I got a email recently from a friend and a fellow photographer Mats Wibe Lund with a link to a Norwegian news article about images being disqualified from a competition because they where worked on in Photoshop and thus not considered truthful representation of the actual situation.

It is quiet funny that some people in some judging comity can be so sure of the situation that created the base of the image, if they where not on the spot where the image was taken.

The problem we are facing now is that when the world is being bombarded with photographs and the knowledge spreads that you can manipulate photographs. People tend to think that with the introduction of computers, altering images has been made a lot easier. People are starting to think this is something new.
The fact is that in some limited cases it has, in others not. The ease of which you can do realistic manipulation is greatly exaggerated but has lead to the misconception that the only images that are true are the images as they are represented straight from the camera. Raw images have to be presented.

This thought is a great danger to the medium and I am overly surprised when photographers (other than press photographers or photo journalists) talk about not manipulating their images.
How on earth a landscape photographer that presents an image in super saturated colors with burnt in sky, heavy amount of dodging and burning and bringing in light here and there on top of enhancing contrast, even manages to think about weather he should remove a soda bottle that is in the foreground or not puzzles me.

What puzzles me most is that you are producing a image of what you saw in your mind at that point and given time and through all sorts of technology you manage to produce this image and then you start to think weather you should enhance this expression or stick to some ethics that have nothing to do with artistic expressions.

More and more competitions are seeing rules that are so stupid that if we let them be, they will highly cramp the style of the medium and in the end we will only see flat snaps that will not only kill the medium but also the press it is published in.

Photography is one of the biggest seller of any print media there is. No matter what any one says it is the main selling factor used mostly in connection with a headline.
It is no coincidence that almost every magazine front page has a big bright and bold picture. Publishers know it sells.

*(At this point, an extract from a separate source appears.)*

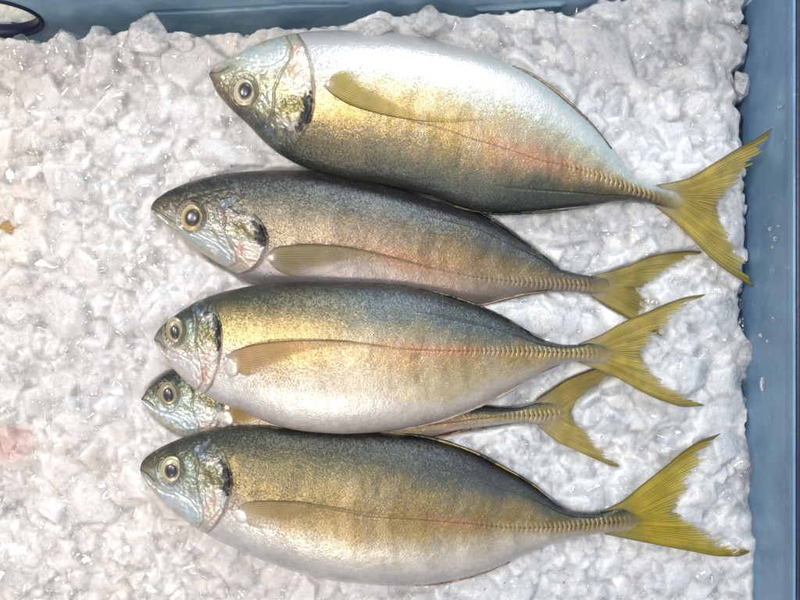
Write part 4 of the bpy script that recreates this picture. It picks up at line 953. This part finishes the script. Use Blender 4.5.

And that is the dilemma photography has. On one hand we have photographers that truthfully want to show the world what their experienced. On the other hand we have to use their images to sell magazines and newspapers to fund those images. Majority of photographers on the other hand do not at all care about weather photography tells the truth or not. They just want to express them self through this medium.

Photography has never been able to tell the truth the whole truth and nothing but the truth. Photography at its best is a feeling, it is not about what you see in the picture but how you feel after looking at the pictures.